L’art de devenir grand-père
C’est un constat, Guillaume Nicloux ne fait jamais de films pour ne rien dire. Après une série de réalisations dans le genre thriller ou polar, depuis 2013 et La religieuse, il se consacre à des films plus profonds comme Valley of love, Les Confins du monde, il revient avec ce drame pur autour d’un problème sociétal qui va vite devenir crucial. Joseph apprend que son fils et le compagnon de celui-ci viennent de périr dans un accident. Ils attendaient un enfant via une mère porteuse en Belgique. Que va devenir leur futur bébé ? Joseph en est-il le grand-père légitime ? Porté par la promesse de cette naissance qui va prolonger l’existence de son fils, le sexagénaire part à la rencontre de la jeune flamande au caractère farouche et indomptable… 93 minutes qui auraient pu ne s’avérer que dramatiques mais qui, de par son traitement solaire, atteint parfois des moments de grâce inattendus. Un film émouvant et populaire au bon sens du terme.

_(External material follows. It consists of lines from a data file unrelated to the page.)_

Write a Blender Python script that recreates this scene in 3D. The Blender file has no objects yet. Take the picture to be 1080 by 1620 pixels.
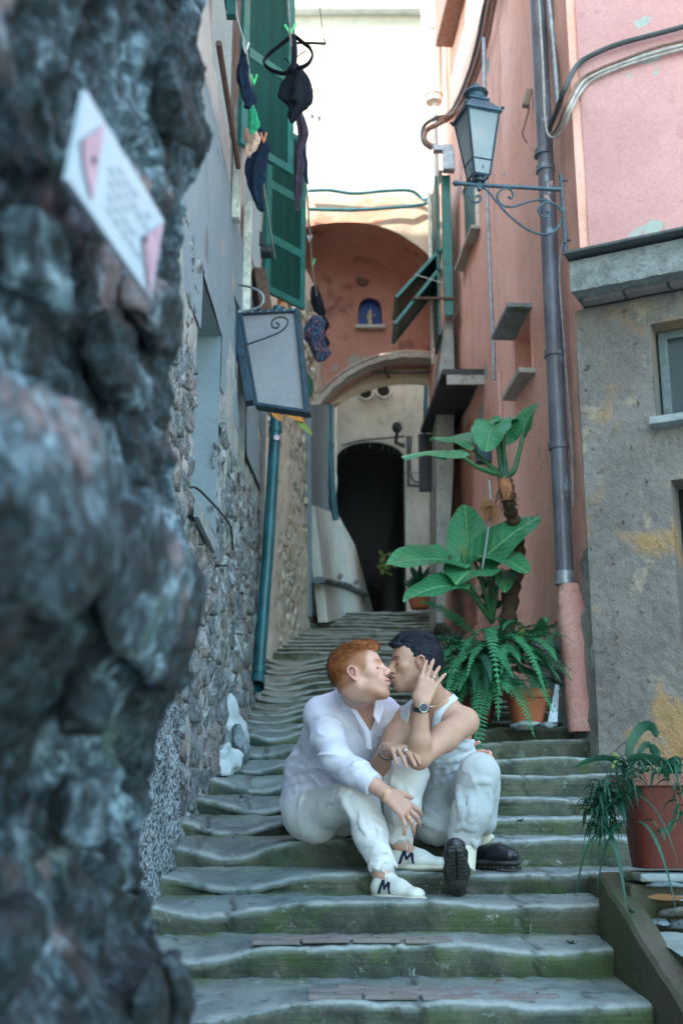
import bpy, bmesh, math, random
import numpy as np
from mathutils import Vector, Matrix, Quaternion
from math import sin, cos, pi, radians, sqrt, atan, atan2, tan

SC = bpy.context.scene
COL = SC.collection
random.seed(7)
RNG = np.random.default_rng(7)

# ------------------------------------------------------------ camera
PITCH = radians(14.83)
FPX = 1850.0
cam_d = bpy.data.cameras.new('camera')
cam = bpy.data.objects.new('camera', cam_d)
COL.objects.link(cam)
cam.location = (0, 0, 0)
cam.rotation_euler = (radians(90) + PITCH, 0, 0)
cam_d.sensor_fit = 'VERTICAL'
cam_d.sensor_height = 36
cam_d.lens = 36 * FPX / 1620
cam_d.clip_start = 0.05
cam_d.clip_end = 300
cam_d.dof.use_dof = True
cam_d.dof.focus_distance = 4.65
cam_d.dof.aperture_fstop = 2.9
SC.camera = cam

# ------------------------------------------------------------ light
w = bpy.data.worlds.new('World')
SC.world = w
w.use_nodes = True
wn = w.node_tree
sky = wn.nodes.new('ShaderNodeTexSky')
sky.sky_type = 'NISHITA'
sky.sun_disc = False
SUN_AZ, SUN_EL = radians(222), radians(46)     # azimuth clockwise from +Y: behind and to the left of the camera
sky.sun_elevation = SUN_EL
sky.sun_rotation = SUN_AZ
sky.air_density = 1.3
sky.dust_density = 1.5
sky.ozone_density = .4
wn.nodes['Background'].inputs['Strength'].default_value = 0.15
wb = wn.nodes.new('ShaderNodeMix'); wb.data_type = 'RGBA'; wb.blend_type = 'MULTIPLY'; wb.inputs[0].default_value = 1
wn.links.new(sky.outputs[0], wb.inputs[6]); wb.inputs[7].default_value = (.84, 1.0, .96, 1)
wn.links.new(wb.outputs[2], wn.nodes['Background'].inputs['Color'])
sun_d = bpy.data.lights.new('sun', 'SUN')
sun_d.energy = 2.0
sun_d.angle = radians(0.6)
sun_d.color = (1.0, 0.93, 0.82)
sun = bpy.data.objects.new('sun', sun_d)
COL.objects.link(sun)
sdir = Vector((sin(SUN_AZ) * cos(SUN_EL), cos(SUN_AZ) * cos(SUN_EL), sin(SUN_EL)))
sun.rotation_euler = sdir.to_track_quat('Z', 'Y').to_euler()
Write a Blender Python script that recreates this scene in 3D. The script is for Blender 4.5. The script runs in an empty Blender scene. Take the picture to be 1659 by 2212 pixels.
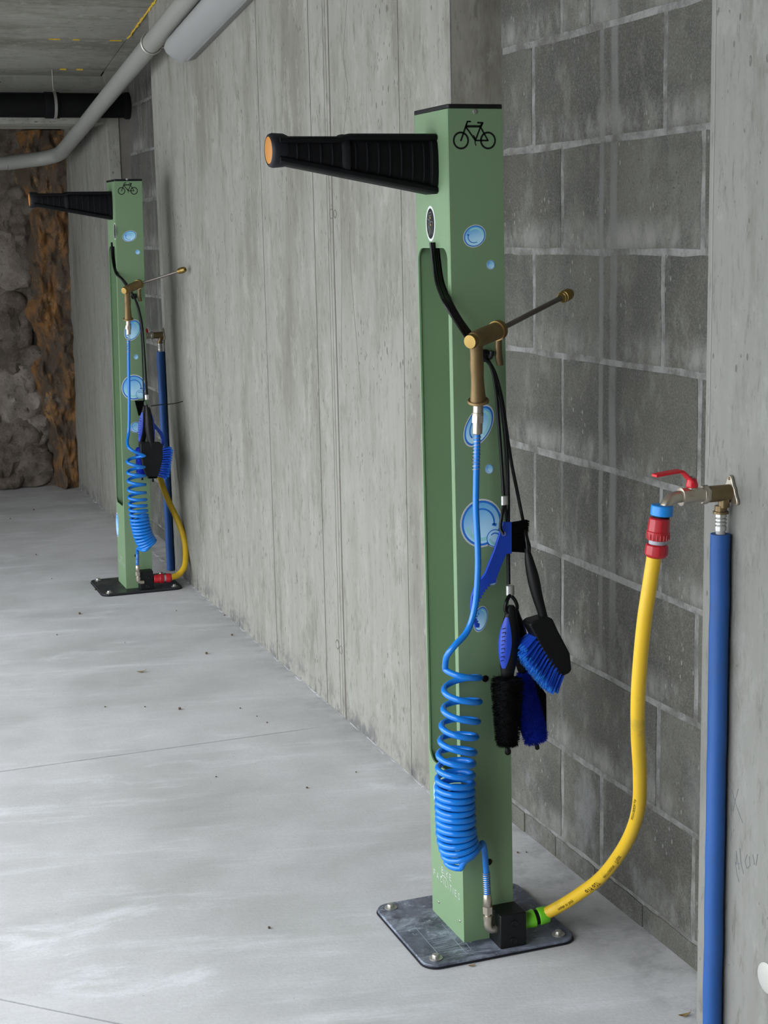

En adaptant le roman Le Berceau de Fanny Chesnel, Nicoux retrouve certains deux de ses thèmes favoris, la disparition d’un être cher et le processus conduisant à la résilience. Mais, pour une fois dans sa filmographie, le récit est linéaire et compréhensible par tous donnant ainsi l’opportunité d’aborder le mélodrame sans autre souci que l’empathie et l’émotion, sans fantastique ni questionnements métaphysiques. Le film aborde donc le thème de la GPA, interdite en France, mais qui, en Belgique, est éthiquement acceptée mais sans cadre juridique. Ce film est aussi le portrait d’un homme vidé de tout, brisé par le deuil, et qui, peu à peu va retrouver goût à la vie par une sorte de parcours initiatique des ténèbres vers la lumière. Un feel good movie qui sait émouvoir en évitant les clichés.
Bon ! Disons-le tout net, il est de bon ton pour une certaine intelligentsia, de tomber à bras raccourcis sur tout ce que fait Fabrice Luchini sur les écrans. Ici, il porte avec son aisance habituelle sans doute un de ses meilleurs rôles – avec L’hermine en 2015 -. Décidément, il n’a pas fini de nous surprendre. Face à lui, la jeune Mara Taquin, qui pour son 1er grand rôle s’en sort à merveille. Ajoutons à ce duo de choc, Maud Wyler, Juliette Metten et Veerle Baetens. Un film sensible – et sans sensiblerie -, un film grave – et sans pathos -, un film drôle – sans jamais tourner ses personnages en ridicule -, cette « petite » vaut qu’on s’y attache.